Interlok

Adaptris


Integration anytime any place anywhere.


Experimental Java FX Installer

Pre-selecting all your optional components at install time

Our existing installer (based on InstallAnywhere) is looking quite long in the tooth, and the tooling associated with it (licensing, where we can run the installer builds) isn’t filling the team with joy. 3.10.1 introduces a new JavaFX based installer UI that allows you to pre-select all the optional components so that dependencies are resolved at the point of installation. In order to be able to use it, you will need a JavaFX enabled runtime.

A JavaFX enabled runtime means that you are either using an Oracle supplied JDK/JRE or you’re using a OpenJDK with OpenJFX installation. Depending on your underlying OS, this can actually be harder that you’d expect. Thankfully Azul Systems have an OpenJDK+FX build available for you to install and this is ordinarily what we would recommend you use.

Windows

The easiest way on Windows is to use scoop.sh to manage your java installations.
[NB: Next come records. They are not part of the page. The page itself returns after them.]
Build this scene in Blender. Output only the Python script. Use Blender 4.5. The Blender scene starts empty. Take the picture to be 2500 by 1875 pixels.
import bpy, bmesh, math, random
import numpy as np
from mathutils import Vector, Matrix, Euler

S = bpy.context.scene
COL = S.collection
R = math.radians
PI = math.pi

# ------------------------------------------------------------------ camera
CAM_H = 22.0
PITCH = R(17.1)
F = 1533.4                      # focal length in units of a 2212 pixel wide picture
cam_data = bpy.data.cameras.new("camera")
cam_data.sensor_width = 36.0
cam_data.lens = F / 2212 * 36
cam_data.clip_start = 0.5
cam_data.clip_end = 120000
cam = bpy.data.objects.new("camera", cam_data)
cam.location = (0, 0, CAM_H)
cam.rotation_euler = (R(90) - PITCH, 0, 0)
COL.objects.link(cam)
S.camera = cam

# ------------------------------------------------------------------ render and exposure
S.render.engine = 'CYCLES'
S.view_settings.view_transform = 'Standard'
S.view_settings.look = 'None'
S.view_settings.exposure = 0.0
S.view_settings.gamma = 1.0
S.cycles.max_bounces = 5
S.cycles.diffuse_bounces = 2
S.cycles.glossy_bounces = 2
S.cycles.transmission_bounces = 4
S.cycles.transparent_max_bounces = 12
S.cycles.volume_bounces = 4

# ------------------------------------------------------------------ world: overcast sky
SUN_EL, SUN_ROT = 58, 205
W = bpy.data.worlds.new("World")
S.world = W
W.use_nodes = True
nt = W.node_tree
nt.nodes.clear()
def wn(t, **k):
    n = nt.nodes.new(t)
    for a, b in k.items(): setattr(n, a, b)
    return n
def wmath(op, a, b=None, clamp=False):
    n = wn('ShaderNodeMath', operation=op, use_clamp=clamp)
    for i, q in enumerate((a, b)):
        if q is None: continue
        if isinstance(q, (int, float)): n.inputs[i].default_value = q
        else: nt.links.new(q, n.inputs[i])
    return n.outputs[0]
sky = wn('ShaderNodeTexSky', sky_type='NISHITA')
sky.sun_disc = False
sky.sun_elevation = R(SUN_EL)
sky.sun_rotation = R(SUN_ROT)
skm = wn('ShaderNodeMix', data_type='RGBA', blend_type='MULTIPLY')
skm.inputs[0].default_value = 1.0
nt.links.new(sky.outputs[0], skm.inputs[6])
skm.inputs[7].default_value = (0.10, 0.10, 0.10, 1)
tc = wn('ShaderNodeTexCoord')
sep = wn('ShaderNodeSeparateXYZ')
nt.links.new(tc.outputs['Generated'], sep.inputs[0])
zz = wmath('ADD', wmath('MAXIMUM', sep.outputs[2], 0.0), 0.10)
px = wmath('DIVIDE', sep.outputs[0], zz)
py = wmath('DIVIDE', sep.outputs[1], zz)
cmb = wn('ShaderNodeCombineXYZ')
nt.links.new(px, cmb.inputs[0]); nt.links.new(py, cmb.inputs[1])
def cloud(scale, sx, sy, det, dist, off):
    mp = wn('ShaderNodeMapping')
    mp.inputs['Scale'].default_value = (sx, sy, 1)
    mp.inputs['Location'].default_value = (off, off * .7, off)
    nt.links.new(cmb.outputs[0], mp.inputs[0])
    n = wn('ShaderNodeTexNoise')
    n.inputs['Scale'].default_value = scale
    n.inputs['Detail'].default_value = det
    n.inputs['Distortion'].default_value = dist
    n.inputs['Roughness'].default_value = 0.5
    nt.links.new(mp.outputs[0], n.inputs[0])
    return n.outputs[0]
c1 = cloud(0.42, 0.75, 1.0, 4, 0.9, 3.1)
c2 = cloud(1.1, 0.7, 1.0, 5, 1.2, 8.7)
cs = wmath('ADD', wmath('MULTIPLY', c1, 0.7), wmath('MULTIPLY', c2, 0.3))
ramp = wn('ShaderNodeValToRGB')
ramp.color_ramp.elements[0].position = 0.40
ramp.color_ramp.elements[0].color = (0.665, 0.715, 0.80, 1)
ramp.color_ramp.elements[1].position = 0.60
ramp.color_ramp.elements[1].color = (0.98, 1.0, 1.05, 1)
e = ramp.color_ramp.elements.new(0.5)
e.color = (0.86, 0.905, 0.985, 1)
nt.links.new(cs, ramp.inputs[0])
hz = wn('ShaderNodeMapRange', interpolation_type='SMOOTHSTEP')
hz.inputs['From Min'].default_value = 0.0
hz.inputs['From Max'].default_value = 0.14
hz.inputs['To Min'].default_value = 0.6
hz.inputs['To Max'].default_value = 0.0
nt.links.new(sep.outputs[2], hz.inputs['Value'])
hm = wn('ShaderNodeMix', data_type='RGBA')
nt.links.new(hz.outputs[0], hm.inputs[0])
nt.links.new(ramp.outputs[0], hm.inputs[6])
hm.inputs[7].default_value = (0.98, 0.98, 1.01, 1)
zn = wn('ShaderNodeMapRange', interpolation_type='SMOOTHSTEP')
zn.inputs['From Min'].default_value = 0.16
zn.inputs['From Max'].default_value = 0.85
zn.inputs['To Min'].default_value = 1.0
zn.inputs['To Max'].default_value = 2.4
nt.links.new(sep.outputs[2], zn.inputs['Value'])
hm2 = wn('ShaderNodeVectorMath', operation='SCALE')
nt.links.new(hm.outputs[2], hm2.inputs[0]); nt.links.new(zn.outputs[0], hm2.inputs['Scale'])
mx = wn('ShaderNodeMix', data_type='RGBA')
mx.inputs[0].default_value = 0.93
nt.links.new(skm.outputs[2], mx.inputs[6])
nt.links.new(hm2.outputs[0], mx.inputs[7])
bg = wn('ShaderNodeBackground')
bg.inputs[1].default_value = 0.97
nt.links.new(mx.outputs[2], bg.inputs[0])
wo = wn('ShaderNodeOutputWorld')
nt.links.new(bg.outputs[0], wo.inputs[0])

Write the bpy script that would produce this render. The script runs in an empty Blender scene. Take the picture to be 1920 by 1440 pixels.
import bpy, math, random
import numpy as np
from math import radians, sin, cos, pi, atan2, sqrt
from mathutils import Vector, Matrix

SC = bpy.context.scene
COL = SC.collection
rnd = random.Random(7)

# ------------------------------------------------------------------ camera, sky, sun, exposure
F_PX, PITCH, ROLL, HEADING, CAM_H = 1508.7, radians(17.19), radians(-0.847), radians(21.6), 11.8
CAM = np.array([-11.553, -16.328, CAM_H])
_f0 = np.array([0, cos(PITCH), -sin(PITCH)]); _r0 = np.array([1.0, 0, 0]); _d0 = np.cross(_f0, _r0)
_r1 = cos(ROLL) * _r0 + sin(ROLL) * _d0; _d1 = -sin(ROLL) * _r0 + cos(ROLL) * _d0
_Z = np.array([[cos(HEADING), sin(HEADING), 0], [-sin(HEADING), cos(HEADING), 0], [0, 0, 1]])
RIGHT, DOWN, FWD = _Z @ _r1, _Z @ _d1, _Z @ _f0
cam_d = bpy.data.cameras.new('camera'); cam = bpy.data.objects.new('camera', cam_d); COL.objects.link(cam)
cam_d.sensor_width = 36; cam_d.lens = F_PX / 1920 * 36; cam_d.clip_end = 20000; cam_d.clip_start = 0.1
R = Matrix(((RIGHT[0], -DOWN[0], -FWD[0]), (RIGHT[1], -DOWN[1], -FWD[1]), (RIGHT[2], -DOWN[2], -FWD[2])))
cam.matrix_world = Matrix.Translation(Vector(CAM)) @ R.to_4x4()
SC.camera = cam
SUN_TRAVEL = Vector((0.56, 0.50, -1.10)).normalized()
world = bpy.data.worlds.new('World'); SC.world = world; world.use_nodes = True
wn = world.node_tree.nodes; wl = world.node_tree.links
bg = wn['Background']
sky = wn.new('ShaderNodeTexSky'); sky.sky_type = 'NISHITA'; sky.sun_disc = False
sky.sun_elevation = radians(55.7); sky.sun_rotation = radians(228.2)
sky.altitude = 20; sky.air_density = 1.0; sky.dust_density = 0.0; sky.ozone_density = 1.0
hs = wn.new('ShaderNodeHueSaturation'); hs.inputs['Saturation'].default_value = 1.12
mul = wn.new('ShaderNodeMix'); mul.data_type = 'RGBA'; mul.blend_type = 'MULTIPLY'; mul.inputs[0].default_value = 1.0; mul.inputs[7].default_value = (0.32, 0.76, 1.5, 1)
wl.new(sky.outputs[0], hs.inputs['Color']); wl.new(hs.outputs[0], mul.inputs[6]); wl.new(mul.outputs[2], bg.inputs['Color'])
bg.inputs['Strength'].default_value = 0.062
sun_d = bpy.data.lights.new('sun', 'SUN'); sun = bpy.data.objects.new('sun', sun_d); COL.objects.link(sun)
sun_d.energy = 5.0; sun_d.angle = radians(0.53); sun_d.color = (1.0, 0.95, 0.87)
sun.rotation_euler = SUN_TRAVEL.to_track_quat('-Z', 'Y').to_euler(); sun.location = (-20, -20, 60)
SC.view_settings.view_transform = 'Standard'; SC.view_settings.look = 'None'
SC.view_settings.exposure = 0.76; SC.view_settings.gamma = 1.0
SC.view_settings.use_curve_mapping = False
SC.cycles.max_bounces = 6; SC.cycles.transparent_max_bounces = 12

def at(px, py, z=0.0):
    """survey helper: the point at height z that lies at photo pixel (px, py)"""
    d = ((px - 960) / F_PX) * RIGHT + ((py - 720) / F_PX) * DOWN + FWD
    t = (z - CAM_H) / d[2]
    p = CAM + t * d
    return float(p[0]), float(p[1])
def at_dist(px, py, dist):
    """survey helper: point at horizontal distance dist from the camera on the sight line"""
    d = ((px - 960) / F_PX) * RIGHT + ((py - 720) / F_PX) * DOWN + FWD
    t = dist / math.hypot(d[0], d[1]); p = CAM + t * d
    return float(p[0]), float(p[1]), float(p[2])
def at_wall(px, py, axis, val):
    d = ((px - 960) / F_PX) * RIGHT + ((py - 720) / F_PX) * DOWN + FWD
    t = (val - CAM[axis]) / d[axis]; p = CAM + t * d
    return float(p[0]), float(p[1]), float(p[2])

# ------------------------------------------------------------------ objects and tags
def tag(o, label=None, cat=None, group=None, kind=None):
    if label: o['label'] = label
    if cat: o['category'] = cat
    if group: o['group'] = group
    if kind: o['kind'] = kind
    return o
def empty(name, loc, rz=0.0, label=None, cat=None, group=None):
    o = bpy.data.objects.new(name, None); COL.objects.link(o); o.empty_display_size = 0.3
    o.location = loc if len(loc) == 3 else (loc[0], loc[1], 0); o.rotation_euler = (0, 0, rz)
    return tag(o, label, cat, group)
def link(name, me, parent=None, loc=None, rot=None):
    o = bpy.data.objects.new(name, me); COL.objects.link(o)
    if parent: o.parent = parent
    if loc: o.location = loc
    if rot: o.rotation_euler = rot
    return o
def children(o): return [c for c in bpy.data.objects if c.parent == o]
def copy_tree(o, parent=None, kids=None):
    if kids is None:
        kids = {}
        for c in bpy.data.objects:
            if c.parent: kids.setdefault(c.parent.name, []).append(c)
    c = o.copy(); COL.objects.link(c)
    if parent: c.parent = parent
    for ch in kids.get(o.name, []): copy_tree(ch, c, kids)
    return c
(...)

Once you have the java bucket enabled then you can just do scoop install zulufx8 to install the right JDK. There’s probably a chocolatey equivalent as well. I’ve been running this as my main Java 8 installation on Windows 10 with no problems; previously I was running the zulu8 package.

Mac

Since Azul appear to distribute the JavaFX variant just as a zip file, I’ve made available a Homebrew cask (it isn’t integrated into the mainline homebrew since I’m not too sure about it) that’s available on github that puts it in the right place for /usr/libexec/java_home. Since it is semantically equivalent to the existing zulu8 package that is available via Homebrew, it is marked as conflicting with it. As far as I can tell, it’s functionally equivalent to the zulu8 package, and I’ve been running it as my main Java 8 install on the Mac with no problems.

  • brew tap quotidian-ennui/zulufx
  • brew cask install zulufx8
  • /usr/libexec/java_home -v 1.8

Linux

You’re on your own here ;). I don’t have a linux installation where I am running it with a UI; since this installer, by its very nature, has a pretty UI for you to click through; I haven’t even tried to run it on Linux.

Executing the installer

All you need to do is java -jar interlok-fx-installer.jar and then select the optional components you want to include. At the moment, the list isn’t sorted, so the order is largely dependent on how our maven repository decides to behave.

Once you have clicked all the optional components you want then you can let the build do its thing into the directory of your choosing. You can optionally search for tags, so you can pre-filter based on on AWS for instance

java-fx-installer

  • There is no executable created as part of the installer; you’re going to be using the java command to start interlok java -jar lib/interlok-boot.jar
  • If you need to wrap the installation as a Windows Service that consider using something like Windows Service Wrapper which can wrap any arbitrary executable like java.
  • It’s available on github if you want to check it out.
  • Behind the scenes it actually uses gradle to build up the dependencies, and it will make the build.gradle file available for you after the installation has finished if that’s what you want.